Migrant images that sear the soul
THE writer Susan Sontag said that if we truly looked closely and empathetically at war photography, war itself would cease. It was the simple, stark images, shot through the barbed wire at Auschwitz, that woke Europe to the real horror of the Holocaust and it was photography, she pointed out, that really turned the US public against the Vietnam War.
Now a Kilkenny-born photographer has added to the canon of era-defining war images, creating horrific, dream-like pictures that burn themselves on the conscience.
Eighteen months ago, Richard Mosse and his collaborators — cinematographer Trevor Tweeten, writer John Holten and composer Ben Frost — used an unlikely instrument to film a harrowing scene.
Deploying a thermal-imaging camera developed for the US military, they captured a human trafficker’s boat carrying 300 refugees as it sank off the coast of Turkey.
As the boat broke apart, they watched helplessly while human beings battled against the waves before slipping silently into the sea. Too far away to lend a hand, they carried on filming from the Greek island of Lesbos, about six miles away.
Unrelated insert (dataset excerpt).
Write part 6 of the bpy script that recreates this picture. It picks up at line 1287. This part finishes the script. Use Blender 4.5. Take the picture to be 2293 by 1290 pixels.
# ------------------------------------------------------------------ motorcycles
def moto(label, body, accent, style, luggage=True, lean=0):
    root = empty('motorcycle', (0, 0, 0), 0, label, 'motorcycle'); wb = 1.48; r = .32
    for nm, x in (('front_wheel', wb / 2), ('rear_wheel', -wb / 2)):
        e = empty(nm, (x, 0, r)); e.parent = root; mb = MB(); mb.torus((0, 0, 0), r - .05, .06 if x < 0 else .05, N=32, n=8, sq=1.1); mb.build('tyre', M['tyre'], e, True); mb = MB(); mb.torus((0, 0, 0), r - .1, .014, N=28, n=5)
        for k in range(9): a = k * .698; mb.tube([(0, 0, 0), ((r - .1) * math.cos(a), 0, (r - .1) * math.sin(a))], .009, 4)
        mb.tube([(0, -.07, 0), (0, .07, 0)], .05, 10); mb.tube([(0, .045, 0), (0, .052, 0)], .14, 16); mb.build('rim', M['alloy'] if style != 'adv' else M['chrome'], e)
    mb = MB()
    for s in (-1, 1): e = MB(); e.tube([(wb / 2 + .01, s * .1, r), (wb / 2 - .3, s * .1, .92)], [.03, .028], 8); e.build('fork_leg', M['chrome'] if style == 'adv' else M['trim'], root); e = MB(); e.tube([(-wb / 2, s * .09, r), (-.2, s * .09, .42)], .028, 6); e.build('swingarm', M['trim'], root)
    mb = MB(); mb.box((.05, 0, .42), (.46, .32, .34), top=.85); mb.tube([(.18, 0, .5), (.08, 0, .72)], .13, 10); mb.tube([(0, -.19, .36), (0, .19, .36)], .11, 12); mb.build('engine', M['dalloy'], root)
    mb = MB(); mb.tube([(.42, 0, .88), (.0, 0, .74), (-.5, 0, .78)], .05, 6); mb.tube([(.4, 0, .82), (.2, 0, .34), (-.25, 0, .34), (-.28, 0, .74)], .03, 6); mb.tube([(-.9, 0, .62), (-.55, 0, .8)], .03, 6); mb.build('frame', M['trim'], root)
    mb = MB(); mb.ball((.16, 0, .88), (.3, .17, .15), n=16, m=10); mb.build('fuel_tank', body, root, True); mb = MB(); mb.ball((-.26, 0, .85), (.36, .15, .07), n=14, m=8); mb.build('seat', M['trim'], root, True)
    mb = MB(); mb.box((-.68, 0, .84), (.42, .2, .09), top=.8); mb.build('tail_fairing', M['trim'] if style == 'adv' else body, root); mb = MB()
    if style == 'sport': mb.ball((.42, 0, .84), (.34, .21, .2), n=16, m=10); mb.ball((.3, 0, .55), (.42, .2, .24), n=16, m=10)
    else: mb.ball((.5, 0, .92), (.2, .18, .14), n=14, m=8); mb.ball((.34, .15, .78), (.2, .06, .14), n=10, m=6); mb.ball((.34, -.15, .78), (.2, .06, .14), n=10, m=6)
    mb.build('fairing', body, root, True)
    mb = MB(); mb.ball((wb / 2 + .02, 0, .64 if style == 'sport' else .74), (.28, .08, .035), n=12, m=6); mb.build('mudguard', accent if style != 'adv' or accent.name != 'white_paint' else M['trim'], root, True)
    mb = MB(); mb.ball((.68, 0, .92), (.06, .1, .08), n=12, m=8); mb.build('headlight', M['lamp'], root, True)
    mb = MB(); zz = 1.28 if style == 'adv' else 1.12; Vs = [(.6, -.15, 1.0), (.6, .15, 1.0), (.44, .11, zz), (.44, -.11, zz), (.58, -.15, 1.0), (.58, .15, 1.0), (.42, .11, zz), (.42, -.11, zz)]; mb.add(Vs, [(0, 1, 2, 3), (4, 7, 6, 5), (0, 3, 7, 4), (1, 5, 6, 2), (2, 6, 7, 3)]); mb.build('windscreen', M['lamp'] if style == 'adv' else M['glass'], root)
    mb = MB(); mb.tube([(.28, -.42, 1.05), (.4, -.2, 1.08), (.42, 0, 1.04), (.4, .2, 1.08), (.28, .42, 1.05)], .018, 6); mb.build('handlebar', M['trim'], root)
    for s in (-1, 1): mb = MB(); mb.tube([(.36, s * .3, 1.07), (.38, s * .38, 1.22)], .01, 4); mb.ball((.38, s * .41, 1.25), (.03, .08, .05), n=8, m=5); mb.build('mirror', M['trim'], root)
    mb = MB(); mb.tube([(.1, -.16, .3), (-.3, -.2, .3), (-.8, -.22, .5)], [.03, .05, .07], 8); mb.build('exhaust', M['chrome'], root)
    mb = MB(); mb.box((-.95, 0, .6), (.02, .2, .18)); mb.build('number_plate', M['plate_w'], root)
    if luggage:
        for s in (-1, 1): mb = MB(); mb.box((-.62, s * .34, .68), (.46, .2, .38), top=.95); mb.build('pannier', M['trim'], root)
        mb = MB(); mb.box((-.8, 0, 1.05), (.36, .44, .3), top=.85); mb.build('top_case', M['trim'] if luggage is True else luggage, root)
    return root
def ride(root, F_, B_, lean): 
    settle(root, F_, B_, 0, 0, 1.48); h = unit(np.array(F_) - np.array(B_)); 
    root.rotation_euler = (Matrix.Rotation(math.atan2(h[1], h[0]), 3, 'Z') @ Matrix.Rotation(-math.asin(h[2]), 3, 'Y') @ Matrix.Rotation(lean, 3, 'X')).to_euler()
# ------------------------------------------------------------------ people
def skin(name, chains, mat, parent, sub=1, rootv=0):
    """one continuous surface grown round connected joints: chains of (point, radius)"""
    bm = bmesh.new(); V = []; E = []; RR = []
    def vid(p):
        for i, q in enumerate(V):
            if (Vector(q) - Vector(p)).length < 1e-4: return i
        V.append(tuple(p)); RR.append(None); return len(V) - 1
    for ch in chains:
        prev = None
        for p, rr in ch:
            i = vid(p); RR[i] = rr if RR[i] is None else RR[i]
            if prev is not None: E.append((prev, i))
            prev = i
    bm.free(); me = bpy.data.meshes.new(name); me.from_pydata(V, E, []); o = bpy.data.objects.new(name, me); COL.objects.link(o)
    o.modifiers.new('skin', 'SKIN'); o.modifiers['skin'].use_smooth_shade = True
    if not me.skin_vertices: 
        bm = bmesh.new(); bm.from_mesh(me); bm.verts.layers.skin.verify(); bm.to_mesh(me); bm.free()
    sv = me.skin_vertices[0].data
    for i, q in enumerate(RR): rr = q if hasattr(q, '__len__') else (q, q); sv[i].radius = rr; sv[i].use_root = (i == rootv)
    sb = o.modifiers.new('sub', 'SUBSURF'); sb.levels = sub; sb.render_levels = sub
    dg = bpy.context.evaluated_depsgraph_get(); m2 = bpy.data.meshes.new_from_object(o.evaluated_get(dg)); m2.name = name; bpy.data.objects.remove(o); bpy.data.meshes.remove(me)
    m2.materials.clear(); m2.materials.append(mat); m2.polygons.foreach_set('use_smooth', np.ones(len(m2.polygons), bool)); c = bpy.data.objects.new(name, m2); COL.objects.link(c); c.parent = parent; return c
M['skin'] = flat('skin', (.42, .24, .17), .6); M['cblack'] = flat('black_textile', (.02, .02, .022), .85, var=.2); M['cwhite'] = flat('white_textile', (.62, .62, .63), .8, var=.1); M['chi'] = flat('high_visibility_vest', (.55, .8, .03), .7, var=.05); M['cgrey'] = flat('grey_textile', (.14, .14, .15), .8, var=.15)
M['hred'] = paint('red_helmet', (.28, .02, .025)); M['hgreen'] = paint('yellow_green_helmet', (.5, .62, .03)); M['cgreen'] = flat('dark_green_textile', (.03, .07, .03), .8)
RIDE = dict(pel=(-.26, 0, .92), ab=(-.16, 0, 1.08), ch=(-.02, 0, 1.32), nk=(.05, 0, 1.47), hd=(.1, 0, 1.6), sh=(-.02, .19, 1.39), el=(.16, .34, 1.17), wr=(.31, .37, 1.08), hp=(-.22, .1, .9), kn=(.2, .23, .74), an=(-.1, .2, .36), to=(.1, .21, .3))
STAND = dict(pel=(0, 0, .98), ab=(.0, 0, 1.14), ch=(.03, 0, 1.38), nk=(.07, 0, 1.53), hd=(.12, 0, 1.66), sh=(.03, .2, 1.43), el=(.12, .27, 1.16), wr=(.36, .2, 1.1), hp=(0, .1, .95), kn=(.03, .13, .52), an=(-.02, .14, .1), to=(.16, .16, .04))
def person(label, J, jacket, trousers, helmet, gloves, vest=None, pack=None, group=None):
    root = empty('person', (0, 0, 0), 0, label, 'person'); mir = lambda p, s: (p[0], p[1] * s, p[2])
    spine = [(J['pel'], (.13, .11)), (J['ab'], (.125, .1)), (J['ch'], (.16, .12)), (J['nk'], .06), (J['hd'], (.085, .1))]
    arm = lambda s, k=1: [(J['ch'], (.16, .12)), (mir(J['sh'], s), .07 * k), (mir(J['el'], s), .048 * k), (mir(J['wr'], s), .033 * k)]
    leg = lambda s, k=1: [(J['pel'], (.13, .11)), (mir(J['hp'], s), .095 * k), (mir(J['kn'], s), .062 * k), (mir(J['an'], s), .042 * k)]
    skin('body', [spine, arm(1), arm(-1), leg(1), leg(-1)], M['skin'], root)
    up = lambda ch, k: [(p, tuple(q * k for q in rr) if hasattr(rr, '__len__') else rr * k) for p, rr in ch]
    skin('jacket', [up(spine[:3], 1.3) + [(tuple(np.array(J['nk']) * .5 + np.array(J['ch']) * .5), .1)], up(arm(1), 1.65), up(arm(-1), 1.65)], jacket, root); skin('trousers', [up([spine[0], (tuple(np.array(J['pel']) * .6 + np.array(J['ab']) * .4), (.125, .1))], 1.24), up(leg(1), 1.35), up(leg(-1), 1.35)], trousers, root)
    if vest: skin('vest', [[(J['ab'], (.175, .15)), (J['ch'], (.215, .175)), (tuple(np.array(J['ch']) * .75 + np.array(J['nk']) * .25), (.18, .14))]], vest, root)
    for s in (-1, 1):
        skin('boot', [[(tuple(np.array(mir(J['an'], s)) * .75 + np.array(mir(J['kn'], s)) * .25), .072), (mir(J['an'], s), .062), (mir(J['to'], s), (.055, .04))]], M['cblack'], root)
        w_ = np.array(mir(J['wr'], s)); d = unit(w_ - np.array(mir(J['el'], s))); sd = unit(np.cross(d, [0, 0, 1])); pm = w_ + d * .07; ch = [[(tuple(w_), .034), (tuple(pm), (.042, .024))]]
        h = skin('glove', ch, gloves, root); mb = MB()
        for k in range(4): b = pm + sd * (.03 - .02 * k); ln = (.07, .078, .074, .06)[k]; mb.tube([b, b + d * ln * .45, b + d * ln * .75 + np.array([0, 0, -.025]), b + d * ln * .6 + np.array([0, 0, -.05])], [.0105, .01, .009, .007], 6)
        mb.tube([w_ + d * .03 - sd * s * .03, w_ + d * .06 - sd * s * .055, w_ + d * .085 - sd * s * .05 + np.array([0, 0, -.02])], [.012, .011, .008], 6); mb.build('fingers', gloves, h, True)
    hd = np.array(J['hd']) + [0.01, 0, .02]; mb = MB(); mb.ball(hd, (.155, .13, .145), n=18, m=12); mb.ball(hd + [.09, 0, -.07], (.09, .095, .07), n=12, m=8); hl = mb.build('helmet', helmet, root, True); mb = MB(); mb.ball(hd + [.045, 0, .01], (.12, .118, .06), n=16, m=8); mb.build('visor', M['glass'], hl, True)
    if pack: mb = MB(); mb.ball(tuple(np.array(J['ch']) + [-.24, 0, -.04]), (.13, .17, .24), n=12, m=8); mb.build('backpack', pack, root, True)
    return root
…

At a time when the world is facing the largest human migration since World War II, with more than a million people fleeing to Europe in 2015 by sea — escaping the war in Syria, political persecution in Africa and the Middle East — Mosse (below) resolved to document this terrifying ordeal through a set of dramatic still and moving images. Fittingly, he did so using a camera that is sanctioned as a weapon by international law. The images speak for themselves.
Incoming is on display at the Barbican in London until April 23. Eight more images are on show at Jack Shainman gallery in New York (until March 11).